### TASK INPUT
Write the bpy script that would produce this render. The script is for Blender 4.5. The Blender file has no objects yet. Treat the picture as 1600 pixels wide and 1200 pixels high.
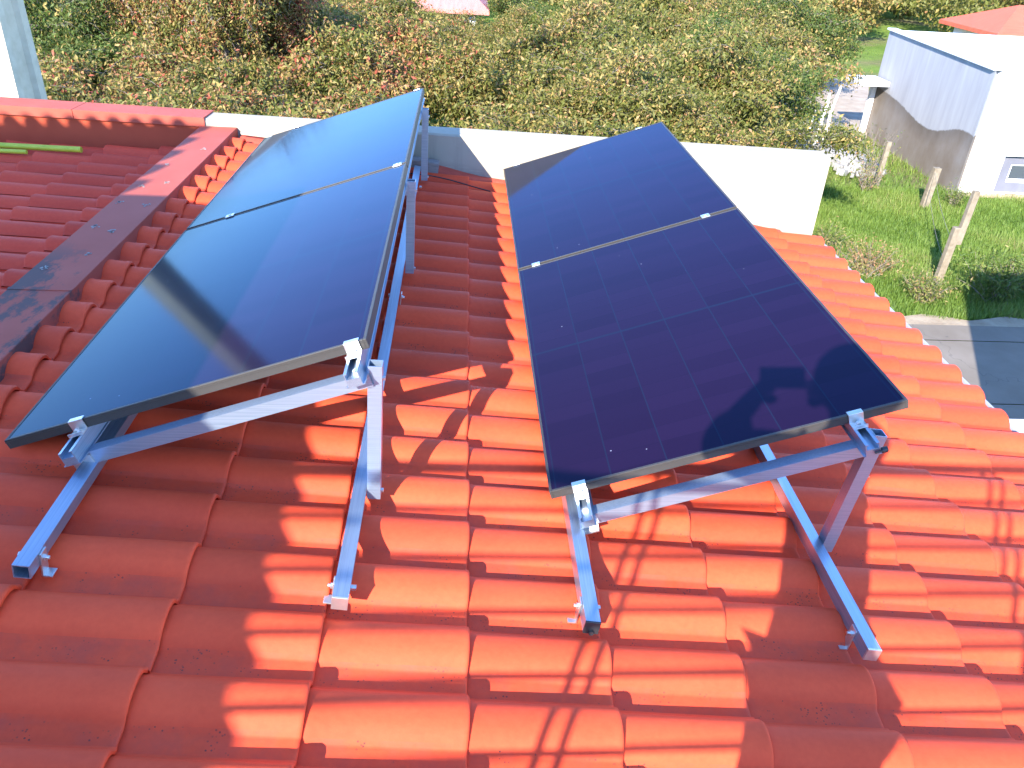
import bpy, bmesh, math, random
import numpy as np
from mathutils import Vector, Matrix
from math import radians, sin, cos, pi

scene = bpy.context.scene
COL = scene.collection
random.seed(7)

# ------------------------------------------------------------------ camera
PITCH, YAW, ROLL, FPX = radians(30.73), radians(4.38), radians(3.42), 1265.0
fw = Vector((sin(YAW)*cos(PITCH), cos(YAW)*cos(PITCH), -sin(PITCH)))
r0 = Vector((cos(YAW), -sin(YAW), 0)); u0 = r0.cross(fw)
cr = cos(ROLL)*r0 + sin(ROLL)*u0
cu = -sin(ROLL)*r0 + cos(ROLL)*u0
cam_data = bpy.data.cameras.new("camera")
cam = bpy.data.objects.new("camera", cam_data); COL.objects.link(cam)
cam.matrix_world = Matrix(((cr.x, cu.x, -fw.x, 0), (cr.y, cu.y, -fw.y, 0), (cr.z, cu.z, -fw.z, 0), (0, 0, 0, 1)))
cam_data.sensor_width = 36.0
cam_data.lens = 36.0*FPX/1600.0
cam_data.clip_start = 0.01
cam_data.clip_end = 2000
scene.camera = cam

# ------------------------------------------------------------------ light
SUN = Vector((0.373, 0.800, -0.470)).normalized()      # direction the light travels
world = bpy.data.worlds.new("World"); scene.world = world; world.use_nodes = True
wn = world.node_tree; wn.nodes.clear()
sky = wn.nodes.new('ShaderNodeTexSky'); sky.sky_type = 'NISHITA'; sky.sun_disc = False
sky.sun_elevation = math.asin(-SUN.z); sky.sun_rotation = math.atan2(-SUN.x, -SUN.y)
sky.air_density = 0.9; sky.dust_density = 0.0; sky.ozone_density = 5.0
bg = wn.nodes.new('ShaderNodeBackground'); bg.inputs[1].default_value = 0.15
wo = wn.nodes.new('ShaderNodeOutputWorld')
tint = wn.nodes.new('ShaderNodeMix'); tint.data_type = 'RGBA'; tint.blend_type = 'MULTIPLY'
tint.inputs[0].default_value = 1.0; tint.inputs[7].default_value = (0.82, 0.88, 0.99, 1)
wn.links.new(sky.outputs[0], tint.inputs[6]); wn.links.new(tint.outputs[2], bg.inputs[0]); wn.links.new(bg.outputs[0], wo.inputs[0])
sd = bpy.data.lights.new("sun", 'SUN'); sd.energy = 2.75; sd.angle = radians(0.4); sd.color = (1.0, 0.94, 0.87)
so = bpy.data.objects.new("sun", sd); COL.objects.link(so)
so.rotation_euler = SUN.to_track_quat('-Z', 'Y').to_euler()
scene.view_settings.view_transform = 'Standard'; scene.view_settings.look = 'None'
scene.view_settings.exposure = 2.50; scene.view_settings.gamma = 1.0
scene.view_settings.use_curve_mapping = False
scene.render.engine = 'CYCLES'

# ------------------------------------------------------------------ helpers
def tag(o, label=None, cat=None, group=None, kind=None):
    if label: o['label'] = label
    if cat: o['category'] = cat
    if group: o['group'] = group
    if kind: o['kind'] = kind
    return o

def empty(name, loc=(0, 0, 0)):
    o = bpy.data.objects.new(name, None); COL.objects.link(o); o.location = loc
    o.empty_display_size = 0.2
    bpy.context.view_layer.update()
    return o

def link(name, me, parent=None, mat=None):
    o = bpy.data.objects.new(name, me); COL.objects.link(o)
    if mat: me.materials.append(mat)
    if parent is not None:
        o.parent = parent
        o.matrix_parent_inverse = parent.matrix_world.inverted()
    return o

class MB:
    """collects simple solids into one mesh"""
    def __init__(s): s.v = []; s.f = []; s.sm = []
    def add(s, vs, fs, smooth=False):
        n = len(s.v); s.v += [tuple(v) for v in vs]
        for f in fs: s.f.append(tuple(n+i for i in f)); s.sm.append(smooth)
    def box(s, c, h, ax=None, bev=0.0):
        """c centre, h half sizes, ax three axis vectors"""
        c = Vector(c); ax = ax or (Vector((1, 0, 0)), Vector((0, 1, 0)), Vector((0, 0, 1)))
        b = min(bev, min(h)*0.45)
        if b <= 0:
            vs = [c + ax[0]*(h[0]*i) + ax[1]*(h[1]*j) + ax[2]*(h[2]*k) for i in (-1, 1) for j in (-1, 1) for k in (-1, 1)]
            s.add(vs, [(0, 1, 3, 2), (4, 6, 7, 5), (0, 4, 5, 1), (2, 3, 7, 6), (0, 2, 6, 4), (1, 5, 7, 3)])
            return
        bm = bmesh.new()
        bmesh.ops.create_cube(bm, size=2.0)
        for v in bm.verts: v.co = Vector((v.co.x*h[0], v.co.y*h[1], v.co.z*h[2]))
        bmesh.ops.bevel(bm, geom=bm.edges[:], offset=b, segments=2, affect='EDGES', profile=0.5)
        bm.verts.index_update()
        vs = [c + ax[0]*v.co.x + ax[1]*v.co.y + ax[2]*v.co.z for v in bm.verts]
        s.add(vs, [[v.index for v in f.verts] for f in bm.faces])
        bm.free()
    def tube(s, pts, rad, n=8, cap=True, smooth=True):
        pts = [Vector(p) for p in pts]
        if not hasattr(rad, '__len__'): rad = [rad]*len(pts)
        rings = []; prev = None
        for i, p in enumerate(pts):
            d = (pts[min(i+1, len(pts)-1)] - pts[max(i-1, 0)]).normalized()
            a = prev if prev else (Vector((0, 0, 1)) if abs(d.z) < 0.9 else Vector((1, 0, 0)))
            x = (a - d*a.dot(d)).normalized(); y = d.cross(x); prev = x
            rings.append([p + x*(rad[i]*cos(2*pi*k/n)) + y*(rad[i]*sin(2*pi*k/n)) for k in range(n)])
        vs = [v for r in rings for v in r]; fs = []
        for i in range(len(pts)-1):
            for k in range(n):
                fs.append((i*n+k, i*n+(k+1) % n, (i+1)*n+(k+1) % n, (i+1)*n+k))
        s.add(vs, fs, smooth)
        if cap:
            s.add(rings[0][::-1], [tuple(range(n))]); s.add(rings[-1], [tuple(range(n))])
    def sweep(s, prof, p0, p1, ex, ey, cap=True, smooth=False):
        """closed 2-D profile (in ex,ey) swept from p0 to p1"""
        p0 = Vector(p0); p1 = Vector(p1); n = len(prof)
        a = [p0 + ex*x + ey*y for x, y in prof]; b = [p1 + ex*x + ey*y for x, y in prof]
        s.add(a+b, [(i, (i+1) % n, n+(i+1) % n, n+i) for i in range(n)], smooth)
        if cap:
            s.add(a, [tuple(range(n))[::-1]]); s.add(b, [tuple(range(n))])
    def build(s, name, mat, parent=None, tri=False):
        me = bpy.data.meshes.new(name)
        me.from_pydata(s.v, [], s.f)
        me.polygons.foreach_set('use_smooth', s.sm)
        bm = bmesh.new(); bm.from_mesh(me); bmesh.ops.recalc_face_normals(bm, faces=bm.faces); bm.to_mesh(me); bm.free()
        me.update()
        return link(name, me, parent, mat)

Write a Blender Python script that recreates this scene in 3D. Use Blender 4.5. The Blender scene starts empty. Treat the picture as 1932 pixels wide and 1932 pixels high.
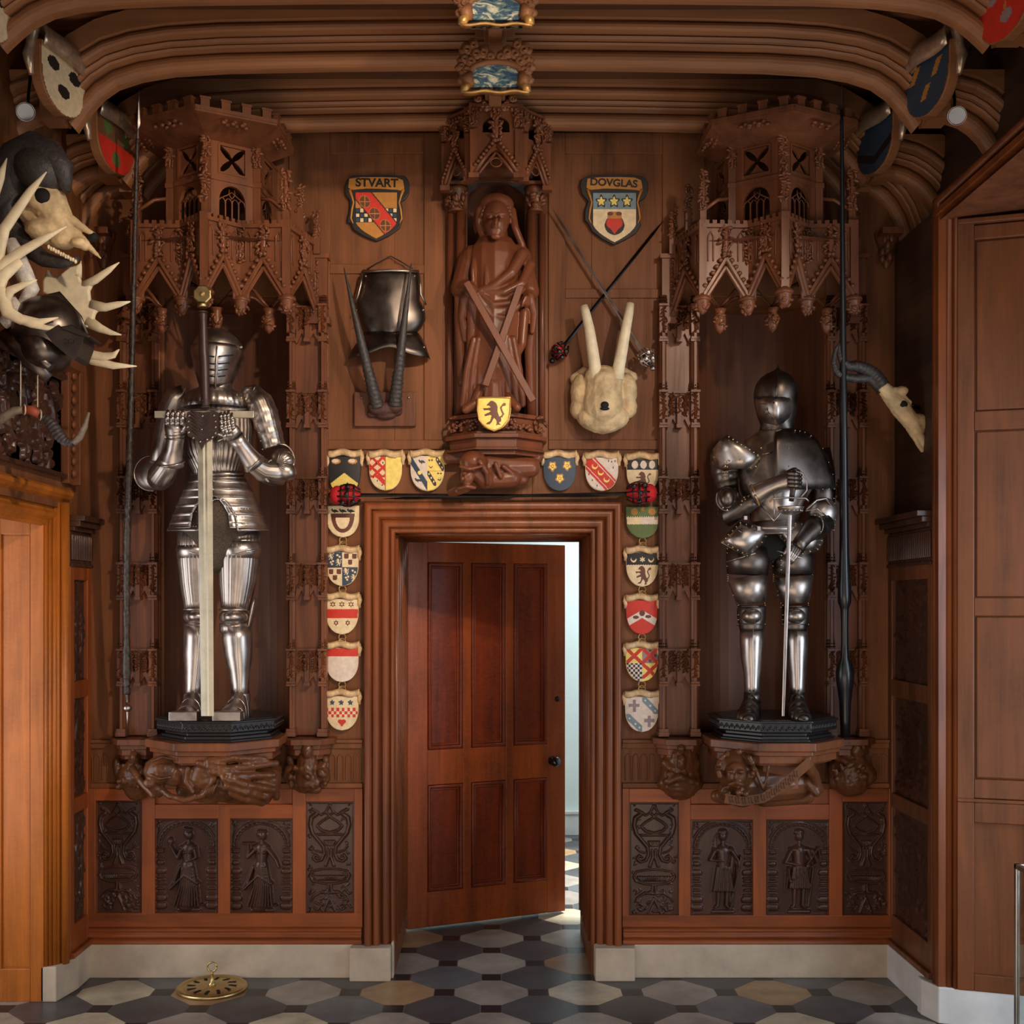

### THE REQUEST
Write the lines above out again exactly, without any of their pictures.

### FULL RESPONSE
Write the bpy script that would produce this render. The script is for Blender 4.5. The Blender file has no objects yet. Treat the picture as 1600 pixels wide and 1200 pixels high.
import bpy, bmesh, math, random
import numpy as np
from mathutils import Vector, Matrix
from math import radians, sin, cos, pi

scene = bpy.context.scene
COL = scene.collection
random.seed(7)

# ------------------------------------------------------------------ camera
PITCH, YAW, ROLL, FPX = radians(30.73), radians(4.38), radians(3.42), 1265.0
fw = Vector((sin(YAW)*cos(PITCH), cos(YAW)*cos(PITCH), -sin(PITCH)))
r0 = Vector((cos(YAW), -sin(YAW), 0)); u0 = r0.cross(fw)
cr = cos(ROLL)*r0 + sin(ROLL)*u0
cu = -sin(ROLL)*r0 + cos(ROLL)*u0
cam_data = bpy.data.cameras.new("camera")
cam = bpy.data.objects.new("camera", cam_data); COL.objects.link(cam)
cam.matrix_world = Matrix(((cr.x, cu.x, -fw.x, 0), (cr.y, cu.y, -fw.y, 0), (cr.z, cu.z, -fw.z, 0), (0, 0, 0, 1)))
cam_data.sensor_width = 36.0
cam_data.lens = 36.0*FPX/1600.0
cam_data.clip_start = 0.01
cam_data.clip_end = 2000
scene.camera = cam

# ------------------------------------------------------------------ light
SUN = Vector((0.373, 0.800, -0.470)).normalized()      # direction the light travels
world = bpy.data.worlds.new("World"); scene.world = world; world.use_nodes = True
wn = world.node_tree; wn.nodes.clear()
sky = wn.nodes.new('ShaderNodeTexSky'); sky.sky_type = 'NISHITA'; sky.sun_disc = False
sky.sun_elevation = math.asin(-SUN.z); sky.sun_rotation = math.atan2(-SUN.x, -SUN.y)
sky.air_density = 0.9; sky.dust_density = 0.0; sky.ozone_density = 5.0
bg = wn.nodes.new('ShaderNodeBackground'); bg.inputs[1].default_value = 0.15
wo = wn.nodes.new('ShaderNodeOutputWorld')
tint = wn.nodes.new('ShaderNodeMix'); tint.data_type = 'RGBA'; tint.blend_type = 'MULTIPLY'
tint.inputs[0].default_value = 1.0; tint.inputs[7].default_value = (0.82, 0.88, 0.99, 1)
wn.links.new(sky.outputs[0], tint.inputs[6]); wn.links.new(tint.outputs[2], bg.inputs[0]); wn.links.new(bg.outputs[0], wo.inputs[0])
sd = bpy.data.lights.new("sun", 'SUN'); sd.energy = 2.75; sd.angle = radians(0.4); sd.color = (1.0, 0.94, 0.87)
so = bpy.data.objects.new("sun", sd); COL.objects.link(so)
so.rotation_euler = SUN.to_track_quat('-Z', 'Y').to_euler()
scene.view_settings.view_transform = 'Standard'; scene.view_settings.look = 'None'
scene.view_settings.exposure = 2.50; scene.view_settings.gamma = 1.0
scene.view_settings.use_curve_mapping = False
scene.render.engine = 'CYCLES'

# ------------------------------------------------------------------ helpers
def tag(o, label=None, cat=None, group=None, kind=None):
    if label: o['label'] = label
    if cat: o['category'] = cat
    if group: o['group'] = group
    if kind: o['kind'] = kind
    return o

def empty(name, loc=(0, 0, 0)):
    o = bpy.data.objects.new(name, None); COL.objects.link(o); o.location = loc
    o.empty_display_size = 0.2
    bpy.context.view_layer.update()
    return o

def link(name, me, parent=None, mat=None):
    o = bpy.data.objects.new(name, me); COL.objects.link(o)
    if mat: me.materials.append(mat)
    if parent is not None:
        o.parent = parent
        o.matrix_parent_inverse = parent.matrix_world.inverted()
    return o

class MB:
    """collects simple solids into one mesh"""
    def __init__(s): s.v = []; s.f = []; s.sm = []
    def add(s, vs, fs, smooth=False):
        n = len(s.v); s.v += [tuple(v) for v in vs]
        for f in fs: s.f.append(tuple(n+i for i in f)); s.sm.append(smooth)
    def box(s, c, h, ax=None, bev=0.0):
        """c centre, h half sizes, ax three axis vectors"""
        c = Vector(c); ax = ax or (Vector((1, 0, 0)), Vector((0, 1, 0)), Vector((0, 0, 1)))
        b = min(bev, min(h)*0.45)
        if b <= 0:
            vs = [c + ax[0]*(h[0]*i) + ax[1]*(h[1]*j) + ax[2]*(h[2]*k) for i in (-1, 1) for j in (-1, 1) for k in (-1, 1)]
            s.add(vs, [(0, 1, 3, 2), (4, 6, 7, 5), (0, 4, 5, 1), (2, 3, 7, 6), (0, 2, 6, 4), (1, 5, 7, 3)])
            return
        bm = bmesh.new()
        bmesh.ops.create_cube(bm, size=2.0)
        for v in bm.verts: v.co = Vector((v.co.x*h[0], v.co.y*h[1], v.co.z*h[2]))
        bmesh.ops.bevel(bm, geom=bm.edges[:], offset=b, segments=2, affect='EDGES', profile=0.5)
        bm.verts.index_update()
        vs = [c + ax[0]*v.co.x + ax[1]*v.co.y + ax[2]*v.co.z for v in bm.verts]
        s.add(vs, [[v.index for v in f.verts] for f in bm.faces])
        bm.free()
    def tube(s, pts, rad, n=8, cap=True, smooth=True):
        pts = [Vector(p) for p in pts]
        if not hasattr(rad, '__len__'): rad = [rad]*len(pts)
        rings = []; prev = None
        for i, p in enumerate(pts):
            d = (pts[min(i+1, len(pts)-1)] - pts[max(i-1, 0)]).normalized()
            a = prev if prev else (Vector((0, 0, 1)) if abs(d.z) < 0.9 else Vector((1, 0, 0)))
            x = (a - d*a.dot(d)).normalized(); y = d.cross(x); prev = x
            rings.append([p + x*(rad[i]*cos(2*pi*k/n)) + y*(rad[i]*sin(2*pi*k/n)) for k in range(n)])
        vs = [v for r in rings for v in r]; fs = []
        for i in range(len(pts)-1):
            for k in range(n):
                fs.append((i*n+k, i*n+(k+1) % n, (i+1)*n+(k+1) % n, (i+1)*n+k))
        s.add(vs, fs, smooth)
        if cap:
            s.add(rings[0][::-1], [tuple(range(n))]); s.add(rings[-1], [tuple(range(n))])
    def sweep(s, prof, p0, p1, ex, ey, cap=True, smooth=False):
        """closed 2-D profile (in ex,ey) swept from p0 to p1"""
        p0 = Vector(p0); p1 = Vector(p1); n = len(prof)
        a = [p0 + ex*x + ey*y for x, y in prof]; b = [p1 + ex*x + ey*y for x, y in prof]
        s.add(a+b, [(i, (i+1) % n, n+(i+1) % n, n+i) for i in range(n)], smooth)
        if cap:
            s.add(a, [tuple(range(n))[::-1]]); s.add(b, [tuple(range(n))])
    def build(s, name, mat, parent=None, tri=False):
        me = bpy.data.meshes.new(name)
        me.from_pydata(s.v, [], s.f)
        me.polygons.foreach_set('use_smooth', s.sm)
        bm = bmesh.new(); bm.from_mesh(me); bmesh.ops.recalc_face_normals(bm, faces=bm.faces); bm.to_mesh(me); bm.free()
        me.update()
        return link(name, me, parent, mat)

Write a Blender Python script that recreates this scene in 3D. Use Blender 4.5. The Blender scene starts empty. Treat the picture as 1932 pixels wide and 1932 pixels high.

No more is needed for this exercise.